*DO THIS*.
What follows is a set of records; restate each one word for word and drop the pictures.

#### AVAILABLE DATA

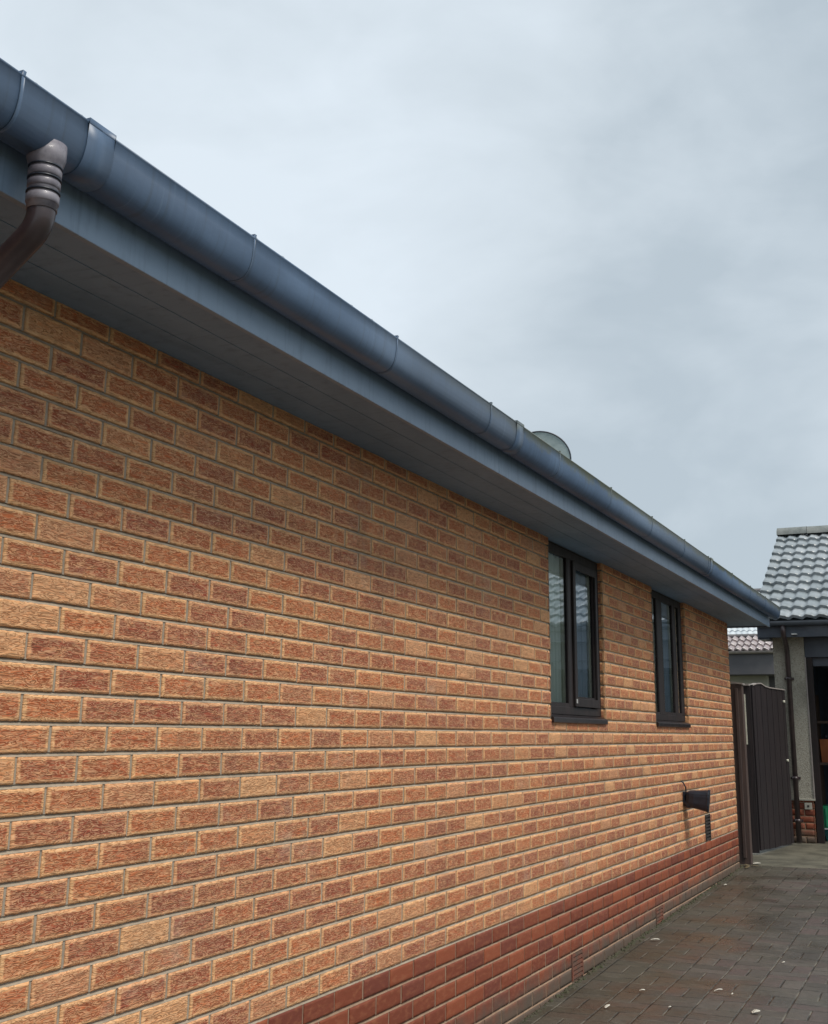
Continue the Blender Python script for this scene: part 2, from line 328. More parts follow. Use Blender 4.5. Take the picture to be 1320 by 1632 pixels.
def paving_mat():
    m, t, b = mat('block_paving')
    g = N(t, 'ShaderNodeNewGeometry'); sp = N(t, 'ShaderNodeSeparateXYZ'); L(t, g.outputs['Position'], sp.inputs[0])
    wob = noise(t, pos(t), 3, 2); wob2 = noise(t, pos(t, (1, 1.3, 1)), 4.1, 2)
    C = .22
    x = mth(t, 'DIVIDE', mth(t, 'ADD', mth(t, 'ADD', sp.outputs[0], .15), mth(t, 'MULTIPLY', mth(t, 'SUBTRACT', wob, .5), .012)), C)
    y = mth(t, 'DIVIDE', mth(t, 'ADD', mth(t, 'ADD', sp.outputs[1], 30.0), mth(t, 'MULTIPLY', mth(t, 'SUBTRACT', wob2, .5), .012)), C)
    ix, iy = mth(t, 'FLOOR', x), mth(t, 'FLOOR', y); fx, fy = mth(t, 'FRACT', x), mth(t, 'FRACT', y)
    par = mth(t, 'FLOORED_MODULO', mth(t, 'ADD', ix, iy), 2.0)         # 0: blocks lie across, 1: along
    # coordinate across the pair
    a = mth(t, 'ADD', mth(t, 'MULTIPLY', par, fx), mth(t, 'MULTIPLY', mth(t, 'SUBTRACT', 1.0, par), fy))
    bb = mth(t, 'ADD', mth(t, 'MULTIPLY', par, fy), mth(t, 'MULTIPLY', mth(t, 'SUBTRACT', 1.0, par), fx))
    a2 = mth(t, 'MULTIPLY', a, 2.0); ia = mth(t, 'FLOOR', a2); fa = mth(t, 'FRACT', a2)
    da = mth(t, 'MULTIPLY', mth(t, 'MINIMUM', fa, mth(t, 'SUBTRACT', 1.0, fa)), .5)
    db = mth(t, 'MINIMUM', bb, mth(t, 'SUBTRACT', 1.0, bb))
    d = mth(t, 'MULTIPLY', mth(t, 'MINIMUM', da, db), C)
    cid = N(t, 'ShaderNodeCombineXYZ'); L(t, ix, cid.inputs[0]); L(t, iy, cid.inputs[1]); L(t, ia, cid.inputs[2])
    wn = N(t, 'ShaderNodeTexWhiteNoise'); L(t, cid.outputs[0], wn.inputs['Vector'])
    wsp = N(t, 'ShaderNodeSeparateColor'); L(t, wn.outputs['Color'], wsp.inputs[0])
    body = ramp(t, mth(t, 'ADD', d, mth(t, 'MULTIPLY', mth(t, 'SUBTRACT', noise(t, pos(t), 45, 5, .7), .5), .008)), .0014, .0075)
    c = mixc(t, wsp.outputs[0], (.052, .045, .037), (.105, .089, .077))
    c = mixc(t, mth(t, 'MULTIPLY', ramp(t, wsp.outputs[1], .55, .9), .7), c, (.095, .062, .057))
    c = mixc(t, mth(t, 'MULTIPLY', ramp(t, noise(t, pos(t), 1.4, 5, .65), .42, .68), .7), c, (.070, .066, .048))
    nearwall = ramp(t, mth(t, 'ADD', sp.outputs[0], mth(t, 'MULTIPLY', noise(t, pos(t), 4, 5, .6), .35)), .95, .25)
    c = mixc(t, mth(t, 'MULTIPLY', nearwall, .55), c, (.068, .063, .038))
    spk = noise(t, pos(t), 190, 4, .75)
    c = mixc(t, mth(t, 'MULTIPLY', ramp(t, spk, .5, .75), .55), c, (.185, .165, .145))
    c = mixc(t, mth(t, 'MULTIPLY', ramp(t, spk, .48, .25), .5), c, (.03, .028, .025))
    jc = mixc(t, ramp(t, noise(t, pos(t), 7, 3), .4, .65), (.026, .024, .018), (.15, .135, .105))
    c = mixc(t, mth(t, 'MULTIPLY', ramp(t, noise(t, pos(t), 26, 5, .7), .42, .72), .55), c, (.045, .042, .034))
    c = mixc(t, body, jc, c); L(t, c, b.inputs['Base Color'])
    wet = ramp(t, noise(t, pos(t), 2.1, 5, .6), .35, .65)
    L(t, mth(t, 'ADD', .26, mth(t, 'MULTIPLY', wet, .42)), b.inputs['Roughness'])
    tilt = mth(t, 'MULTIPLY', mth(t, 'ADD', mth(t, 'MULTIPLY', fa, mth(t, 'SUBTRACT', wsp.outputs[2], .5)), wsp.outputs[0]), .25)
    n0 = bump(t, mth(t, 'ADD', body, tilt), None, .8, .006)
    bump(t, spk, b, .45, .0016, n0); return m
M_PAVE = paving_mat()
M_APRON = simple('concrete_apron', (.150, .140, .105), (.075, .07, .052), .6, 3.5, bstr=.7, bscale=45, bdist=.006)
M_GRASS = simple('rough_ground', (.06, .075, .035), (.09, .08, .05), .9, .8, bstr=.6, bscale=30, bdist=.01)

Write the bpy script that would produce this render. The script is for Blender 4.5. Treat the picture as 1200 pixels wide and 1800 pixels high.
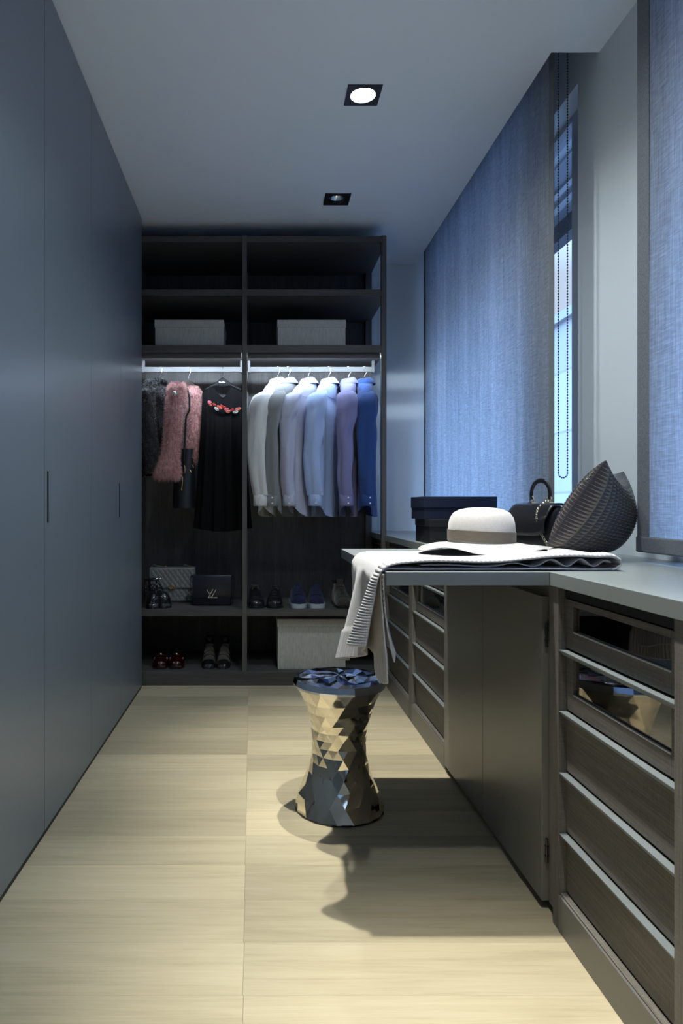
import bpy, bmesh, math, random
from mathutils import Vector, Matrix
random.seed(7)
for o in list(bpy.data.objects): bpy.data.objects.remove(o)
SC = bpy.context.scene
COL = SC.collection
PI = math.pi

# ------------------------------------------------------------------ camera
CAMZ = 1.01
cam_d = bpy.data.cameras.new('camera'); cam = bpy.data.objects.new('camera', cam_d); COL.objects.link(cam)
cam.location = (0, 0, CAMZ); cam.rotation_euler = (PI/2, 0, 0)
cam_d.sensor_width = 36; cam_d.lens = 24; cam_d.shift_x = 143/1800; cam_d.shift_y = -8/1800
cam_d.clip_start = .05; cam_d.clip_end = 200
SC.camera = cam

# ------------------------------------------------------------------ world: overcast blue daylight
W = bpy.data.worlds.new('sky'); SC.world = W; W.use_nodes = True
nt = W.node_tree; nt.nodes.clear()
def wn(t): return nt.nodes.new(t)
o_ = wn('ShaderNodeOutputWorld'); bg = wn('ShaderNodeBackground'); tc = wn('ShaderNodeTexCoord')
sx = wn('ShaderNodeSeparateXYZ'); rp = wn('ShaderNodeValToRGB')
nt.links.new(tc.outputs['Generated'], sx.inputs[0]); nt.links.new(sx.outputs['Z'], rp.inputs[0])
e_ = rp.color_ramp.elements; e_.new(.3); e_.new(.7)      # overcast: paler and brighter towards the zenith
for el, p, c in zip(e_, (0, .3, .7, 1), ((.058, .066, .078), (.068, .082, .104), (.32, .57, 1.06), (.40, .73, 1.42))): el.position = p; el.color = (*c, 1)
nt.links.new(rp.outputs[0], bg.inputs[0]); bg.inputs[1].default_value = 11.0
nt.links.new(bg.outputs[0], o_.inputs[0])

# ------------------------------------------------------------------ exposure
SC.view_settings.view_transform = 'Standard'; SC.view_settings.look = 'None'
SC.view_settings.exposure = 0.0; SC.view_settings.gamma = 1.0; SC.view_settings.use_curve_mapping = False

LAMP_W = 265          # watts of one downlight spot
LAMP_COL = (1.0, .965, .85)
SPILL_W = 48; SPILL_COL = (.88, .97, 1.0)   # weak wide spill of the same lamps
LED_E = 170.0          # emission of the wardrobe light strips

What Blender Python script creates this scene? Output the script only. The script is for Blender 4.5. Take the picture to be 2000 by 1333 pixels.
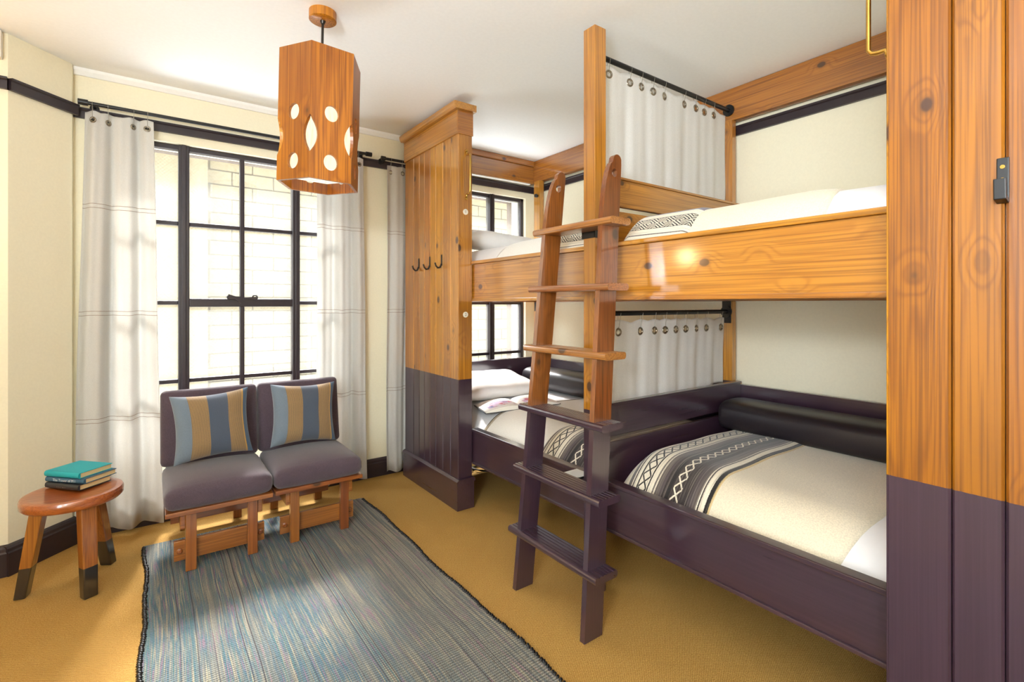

########

*OUTPUT FOR THIS EXERCISE*.
Continue the Blender Python script for this scene: part 2, from line 328. More parts follow. Use Blender 4.5. Take the picture to be 1320 by 1632 pixels.
def paving_mat():
    m, t, b = mat('block_paving')
    g = N(t, 'ShaderNodeNewGeometry'); sp = N(t, 'ShaderNodeSeparateXYZ'); L(t, g.outputs['Position'], sp.inputs[0])
    wob = noise(t, pos(t), 3, 2); wob2 = noise(t, pos(t, (1, 1.3, 1)), 4.1, 2)
    C = .22
    x = mth(t, 'DIVIDE', mth(t, 'ADD', mth(t, 'ADD', sp.outputs[0], .15), mth(t, 'MULTIPLY', mth(t, 'SUBTRACT', wob, .5), .012)), C)
    y = mth(t, 'DIVIDE', mth(t, 'ADD', mth(t, 'ADD', sp.outputs[1], 30.0), mth(t, 'MULTIPLY', mth(t, 'SUBTRACT', wob2, .5), .012)), C)
    ix, iy = mth(t, 'FLOOR', x), mth(t, 'FLOOR', y); fx, fy = mth(t, 'FRACT', x), mth(t, 'FRACT', y)
    par = mth(t, 'FLOORED_MODULO', mth(t, 'ADD', ix, iy), 2.0)         # 0: blocks lie across, 1: along
    # coordinate across the pair
    a = mth(t, 'ADD', mth(t, 'MULTIPLY', par, fx), mth(t, 'MULTIPLY', mth(t, 'SUBTRACT', 1.0, par), fy))
    bb = mth(t, 'ADD', mth(t, 'MULTIPLY', par, fy), mth(t, 'MULTIPLY', mth(t, 'SUBTRACT', 1.0, par), fx))
    a2 = mth(t, 'MULTIPLY', a, 2.0); ia = mth(t, 'FLOOR', a2); fa = mth(t, 'FRACT', a2)
    da = mth(t, 'MULTIPLY', mth(t, 'MINIMUM', fa, mth(t, 'SUBTRACT', 1.0, fa)), .5)
    db = mth(t, 'MINIMUM', bb, mth(t, 'SUBTRACT', 1.0, bb))
    d = mth(t, 'MULTIPLY', mth(t, 'MINIMUM', da, db), C)
    cid = N(t, 'ShaderNodeCombineXYZ'); L(t, ix, cid.inputs[0]); L(t, iy, cid.inputs[1]); L(t, ia, cid.inputs[2])
    wn = N(t, 'ShaderNodeTexWhiteNoise'); L(t, cid.outputs[0], wn.inputs['Vector'])
    wsp = N(t, 'ShaderNodeSeparateColor'); L(t, wn.outputs['Color'], wsp.inputs[0])
    body = ramp(t, mth(t, 'ADD', d, mth(t, 'MULTIPLY', mth(t, 'SUBTRACT', noise(t, pos(t), 45, 5, .7), .5), .008)), .0014, .0075)
    c = mixc(t, wsp.outputs[0], (.052, .045, .037), (.105, .089, .077))
    c = mixc(t, mth(t, 'MULTIPLY', ramp(t, wsp.outputs[1], .55, .9), .7), c, (.095, .062, .057))
    c = mixc(t, mth(t, 'MULTIPLY', ramp(t, noise(t, pos(t), 1.4, 5, .65), .42, .68), .7), c, (.070, .066, .048))
    nearwall = ramp(t, mth(t, 'ADD', sp.outputs[0], mth(t, 'MULTIPLY', noise(t, pos(t), 4, 5, .6), .35)), .95, .25)
    c = mixc(t, mth(t, 'MULTIPLY', nearwall, .55), c, (.068, .063, .038))
    spk = noise(t, pos(t), 190, 4, .75)
    c = mixc(t, mth(t, 'MULTIPLY', ramp(t, spk, .5, .75), .55), c, (.185, .165, .145))
    c = mixc(t, mth(t, 'MULTIPLY', ramp(t, spk, .48, .25), .5), c, (.03, .028, .025))
    jc = mixc(t, ramp(t, noise(t, pos(t), 7, 3), .4, .65), (.026, .024, .018), (.15, .135, .105))
    c = mixc(t, mth(t, 'MULTIPLY', ramp(t, noise(t, pos(t), 26, 5, .7), .42, .72), .55), c, (.045, .042, .034))
    c = mixc(t, body, jc, c); L(t, c, b.inputs['Base Color'])
    wet = ramp(t, noise(t, pos(t), 2.1, 5, .6), .35, .65)
    L(t, mth(t, 'ADD', .26, mth(t, 'MULTIPLY', wet, .42)), b.inputs['Roughness'])
    tilt = mth(t, 'MULTIPLY', mth(t, 'ADD', mth(t, 'MULTIPLY', fa, mth(t, 'SUBTRACT', wsp.outputs[2], .5)), wsp.outputs[0]), .25)
    n0 = bump(t, mth(t, 'ADD', body, tilt), None, .8, .006)
    bump(t, spk, b, .45, .0016, n0); return m
M_PAVE = paving_mat()
M_APRON = simple('concrete_apron', (.150, .140, .105), (.075, .07, .052), .6, 3.5, bstr=.7, bscale=45, bdist=.006)
M_GRASS = simple('rough_ground', (.06, .075, .035), (.09, .08, .05), .9, .8, bstr=.6, bscale=30, bdist=.01)

Write the bpy script that would produce this render. The script is for Blender 4.5. Treat the picture as 1200 pixels wide and 1800 pixels high.
import bpy, bmesh, math, random
from mathutils import Vector, Matrix
random.seed(7)
for o in list(bpy.data.objects): bpy.data.objects.remove(o)
SC = bpy.context.scene
COL = SC.collection
PI = math.pi

# ------------------------------------------------------------------ camera
CAMZ = 1.01
cam_d = bpy.data.cameras.new('camera'); cam = bpy.data.objects.new('camera', cam_d); COL.objects.link(cam)
cam.location = (0, 0, CAMZ); cam.rotation_euler = (PI/2, 0, 0)
cam_d.sensor_width = 36; cam_d.lens = 24; cam_d.shift_x = 143/1800; cam_d.shift_y = -8/1800
cam_d.clip_start = .05; cam_d.clip_end = 200
SC.camera = cam

# ------------------------------------------------------------------ world: overcast blue daylight
W = bpy.data.worlds.new('sky'); SC.world = W; W.use_nodes = True
nt = W.node_tree; nt.nodes.clear()
def wn(t): return nt.nodes.new(t)
o_ = wn('ShaderNodeOutputWorld'); bg = wn('ShaderNodeBackground'); tc = wn('ShaderNodeTexCoord')
sx = wn('ShaderNodeSeparateXYZ'); rp = wn('ShaderNodeValToRGB')
nt.links.new(tc.outputs['Generated'], sx.inputs[0]); nt.links.new(sx.outputs['Z'], rp.inputs[0])
e_ = rp.color_ramp.elements; e_.new(.3); e_.new(.7)      # overcast: paler and brighter towards the zenith
for el, p, c in zip(e_, (0, .3, .7, 1), ((.058, .066, .078), (.068, .082, .104), (.32, .57, 1.06), (.40, .73, 1.42))): el.position = p; el.color = (*c, 1)
nt.links.new(rp.outputs[0], bg.inputs[0]); bg.inputs[1].default_value = 11.0
nt.links.new(bg.outputs[0], o_.inputs[0])

# ------------------------------------------------------------------ exposure
SC.view_settings.view_transform = 'Standard'; SC.view_settings.look = 'None'
SC.view_settings.exposure = 0.0; SC.view_settings.gamma = 1.0; SC.view_settings.use_curve_mapping = False

LAMP_W = 265          # watts of one downlight spot
LAMP_COL = (1.0, .965, .85)
SPILL_W = 48; SPILL_COL = (.88, .97, 1.0)   # weak wide spill of the same lamps
LED_E = 170.0          # emission of the wardrobe light strips

What Blender Python script creates this scene? Output the script only. The script is for Blender 4.5. Take the picture to be 2000 by 1333 pixels.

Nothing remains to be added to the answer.